Editorial


Bicicletas, el nuevo desmadre

Cartagena tiene un sino, o quizá una tara: sus autoridades y ciudadanos ven nacer y crecer fenómenos con el potencial para seguir descuadernando la ciudad y a pesar de las normas y de los “pronunciamientos” formales de las autoridades, y de las quejas de los ciudadanos, nadie se mueve hasta cuando ya no hay nada que hacer porque superaron la capacidad oficial para controlarlos.
Este fenómeno podría estar emparentado  con el sainete callejero repetido del “¡Cójanlo!”, coreado por la muchedumbre airada ante el raponazo, pero cuando ya el pillo es capturado por la Policía, se oye el “¡Suéltenlo!” salir de las mismas gargantas, ahora compungidas.

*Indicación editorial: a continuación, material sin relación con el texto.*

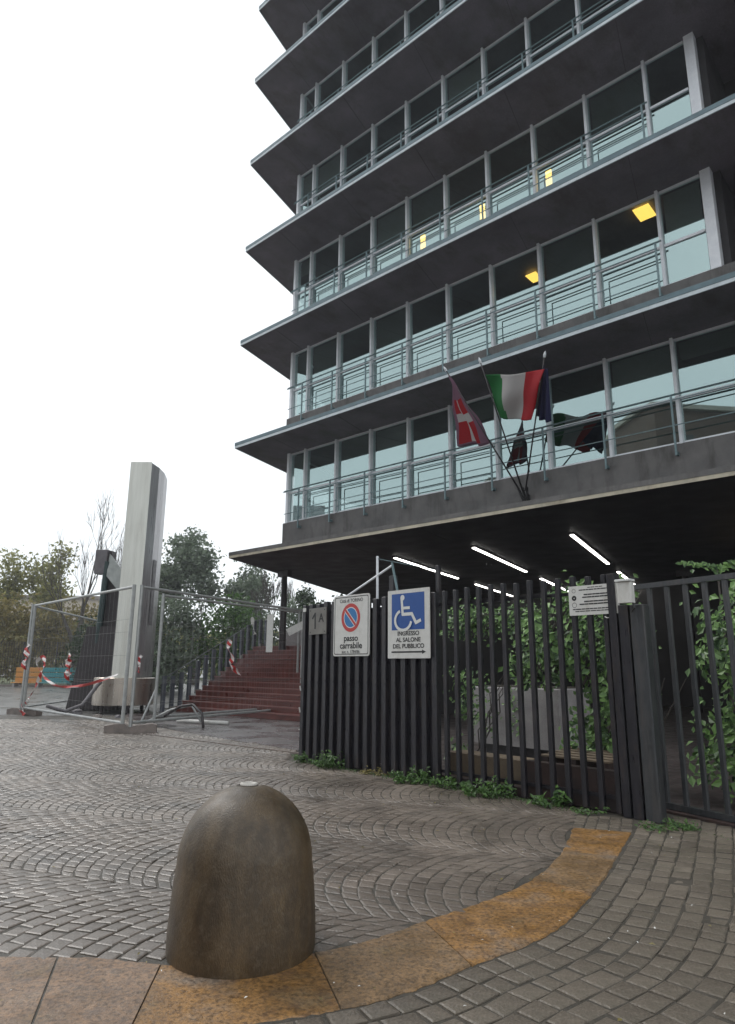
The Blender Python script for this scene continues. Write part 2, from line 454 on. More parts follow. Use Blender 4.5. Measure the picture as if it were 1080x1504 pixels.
# extend both past the slab band up to the fence
di = (inner_c[-1] - inner_c[-5]).normalized(); do = (outer_c[-1] - outer_c[-5]).normalized()
inner_x = inner_c + [inner_c[-1] + di * .2 * k for k in range(1, 9)]
outer_x = outer_c + [outer_c[-1] + do * .2 * k for k in range(1, 9)]
inner_poly = [(-30, 4.3)] + [(p.x, p.y) for p in inner_x] + [(inner_x[-1].x, 60), (-30, 60)]
def inside(poly, x, y):
    r = False; j = len(poly) - 1
    for i in range(len(poly)):
        xi, yi = poly[i]; xj, yj = poly[j]
        if (yi > y) != (yj > y) and x < (xj - xi) * (y - yi) / (yj - yi) + xi: r = not r
        j = i
    return r
def fence_side(x, y):            # > 0 behind the fence line
    return (Vector((x, y, 0)) - P0).dot(FN)
def gate_side(x, y):
    return (Vector((x, y, 0)) - G0).dot(GN)

APRON = [(-8.5, 25.2), (-7.3, 21.2), (-5.2, 17.6), (-1.25, 13.1), (-1.1, 21.0), (-2.5, 22.4), (-7.2, 26.2)]
# pavement bed
pave = MB()
bedpoly = [(-16, 1.0), (7, 1.0), (7.0, 1.6), (3.30, 8.1), (2.75, 7.72), (-1.04, 11.75), (-3.4, 20.2), (-7, 22), (-16, 21)]
pave.add([(x, y, -.0065) for x, y in bedpoly], [tuple(range(len(bedpoly)))])
pavement = tag(pave.build('cobbled_pavement', M['bed']), kind='structure')

stones = []          # (quad corners, height, big?)
W_, P_ = 1.75, .122
RR = W_ / sqrt(2) * 1.03
ax = -FD             # bulge direction (up and to the left)
ax = Matrix.Rotation(radians(28), 3, 'Z') @ ax
pxv = Vector((-ax.y, ax.x, 0))
def arc_h(w): return sqrt(max(0, RR * RR - w * w)) - RR
def fan_pt(c, w, j):
    return pxv * (c * W_ + w) + ax * (j * P_ + arc_h(w))
NW = 15
for c in range(-22, 23):
    for j in range(-260, 260):
        p = fan_pt(c, 0, j)
        if not (-15 < p.x < 4 and 2.5 < p.y < 21): continue
        th = 0.785
        ws = []
        st = (j % 2) * .5 + random.uniform(-.12, .12)
        k = -1
        while True:
            a = -th + (k + st) * (2 * th / NW) + random.uniform(-.012, .012)
            k += 1
            if a <= -th: continue
            if a >= th: break
            ws.append(RR * sin(a))
        ws = [-W_ / 2] + [w for w in ws if abs(w) < W_ / 2 - .035] + [W_ / 2]
        for a, b_ in zip(ws[:-1], ws[1:]):
            q = [fan_pt(c, a, j), fan_pt(c, b_, j), fan_pt(c, b_, j + 1), fan_pt(c, a, j + 1)]
            m_ = sum(q, Vector()) / 4
            x, y = m_.x, m_.y
            if y > 20 or y < 2.9 or abs(x + y * .12) > y * .72 + 1.2: continue
            if inside(APRON, x, y): continue
            if not inside(inner_poly, x, y): continue
            if fence_side(x, y) > -.10 and x > -1.3: continue
            if x > -1.3 and y > 11.6: 
                if (x + 1.04) * 8.45 / -2.36 < (y - 11.75) - .2: continue
            if min((Vector((x, y, 0)) - ip).length for ip in inner_x[::3]) < .02: continue
            stones.append((q, random.gauss(0, .0016), 0))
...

O será una tergiversación del atávico “Se obedece pero no se cumple” de la época colonial, ante los decretos reales venidos de ultramar con un atraso de años, y que quizá equivalen en espíritu al dicho de hoy: “Hecha la ley, hecha la trampa”. La ley aquí vale poco y tampoco hay una cultura de autodisciplina para respetar y fomentar lo público.
Por lo anterior, y con seguridad por otras cosas también, en Cartagena se salieron de las manos las ventas callejeras, la ocupación del espacio público por personas y negocios de todos los estratos; el mototaxismo se volvió epidémico, el exceso de taxis hizo que muchos se volvieran colectivos ilegales, sumándoseles a los ya “tradicionales” camperos destartalados que los antecedieron en esta ilegalidad colectiva, y ahora tenemos el negocio de las bicicletas, que comienza a ser tan ubicuo como descontrolado.
Por supuesto que nos encantan las bicicletas. No contaminan, no hacen ruido y ayudan a mejorar la salud física y mental de quienes las montan. No necesitan grandes capas de pavimento y si se usasen masivamente, abaratarían el transporte público.
Pero Cartagena no tiene vías ni siquiera para los carros que hay y que habrá, porque aquí se venden entre 700 y 800 mensuales y salvo la avenida 1ª de Bocagrande –como mencionamos en un editorial anterior- no hay una sola vía nueva importante desde hace unos 40 o 50 años, y las pocas que hay –incluidas arterias como la Calle Larga y la Media Luna-, están tomadas por muchas de las informalidades que pululan aquí.
Los camiones de proveedores de los negocios del Centro y otros lugares, al igual que los que recogen basuras, lo hacen en horas pico, en vez de por la noche o madrugada.  Los carros particulares se aparcan a ambos lados de unas vías estrechas sin que la grúa se note allí, las esquinas suelen tener una venta rodante de cualquier cosa pegada al andén, dificultando conducir; los taxis colectivos “ratonean” por todas partes e igual hacen los buses, los peatones cruzan por donde les dé la gana y ahora llegaron las hordas de bicicletas sin dios ni ley, aparcadas sobre las calles por quienes las alquilan a ciclistas bisoños e irresponsables, a veces niños, andando en contravía, sin luces y sin protegerse con cascos.
Reiteramos la pregunta de un editorial anterior: ¿Quién responderá si muere un ciclista en un accidente?